Saying that the investigation began from complaints filed by two unidentified US companies back in 2009, Xu told reporters that the regulator's primary purpose is not to impose a fine, but to restore free-market competition.
The NDRC official also reiterated that the enforcement of China's anti-monopoly law is never aimed at cracking down on any foreign-invested business, but to provide a level playing field for all market participants.
The NDRC announced the record penalty as part of a long-anticipated resolution which also includes a reform plan that tweaks Qualcomm's business practices in China, a key market for the San Diego-based chip maker.

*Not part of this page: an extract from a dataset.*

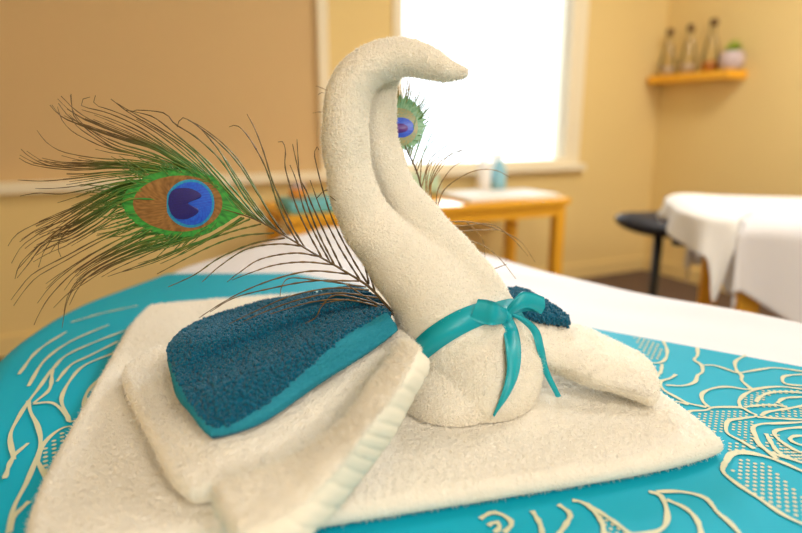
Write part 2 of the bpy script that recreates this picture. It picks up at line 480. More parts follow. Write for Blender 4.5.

"Although Qualcomm is disappointed with the results of the investigation, it is pleased that the NDRC has reviewed and approved the company's reform plan," the company said in a press release e-mailed to the Global Times on Tuesday.
One of the key terms of the plan is to ban Qualcomm from bundling licenses to its other patents with licenses offered to its current 3G and 4G patents, and if it seeks to obtain cross-licenses for a Chinese customer's patents as part of such offers, "it will negotiate with the licensee in good faith and provide fair consideration for such rights."
The new agreement, which applies to mobile phones sold for use in China, also states that the amount of royalties will be based on 65 percent of the phone's "net selling price," instead of the previous practice of computing based on the full price.
Qualcomm profits most from patent royalties paid by phone manufacturers using its chip technologies. For its fiscal year ending September 28, 2014, the US chip maker made $26.49 billion in revenue globally, roughly half of which came from its sales in China.
The punishment, albeit the biggest paid by any company in China, serves to soothe investor concerns over the uncertainty that has weighed on Qualcomm, sending the company's shares up 1.15 percent to close Monday at $67.11 in NASDAQ trading.
"We are pleased that the resolution has removed the uncertainty surrounding our business in China, and we will now focus our full attention and resources on supporting our customers and partners in China and pursuing the many opportunities ahead," Steve Mollenkopf, Qualcomm's chief executive, was quoted as saying in the press release.
"It is actually an opportunity for Qualcomm," Bryan Wang, the vice president and principal analyst at Beijing-based Forrester Research, told the Global Times on Tuesday.
"Ending this investigation will open up opportunities for Qualcomm to encourage more new Chinese smartphone makers to use its chipsets when they expand to overseas markets," Wang said.
Factoring into the record penalty, Qualcomm said it now expects its earnings per share for the current fiscal year ending September 27, 2015 to hover between $3.56 and $3.76, from a prior estimate of $4.04 to $4.34.
But the company upped its revenue forecast for the current fiscal year to $26.3 billion to $28 billion, from its previous $26 billion to $28 billion target.
Chinese handset makers, those with abundant patent reserves in particular, have given the settlement an undisguised welcome.
Shenzhen-based Huawei Technologies said in a statement sent to the Global Times on Tuesday that "we believe domestic telecommunications product makers, vendors and mass consumers will all benefit from the resolution."
Huawei said the NDRC's final ruling will also be conducive to further protecting intellectual property rights (IPR) in the telecommunications industry, giving great impetus to domestic companies to focus on R&D and innovation.
Huawei sold more than 70 million smartphones worldwide last year, up 40 percent from the previous year.
In a statement sent to the Global Times on Tuesday, Huawei's cross-town rival ZTE Corporation also said "the decision will have a profound impact on the development of the global telecommunications market."
ZTE said it has continued spending above 10 percent of its annual sales on R&D, in a sign of the great attention it pays to protecting its IPR in innovative technologies.
A spokesman for Beijing-based smartphone maker Xiaomi, which has fewer patent reserves, declined to comment when contacted by the Global Times on Tuesday.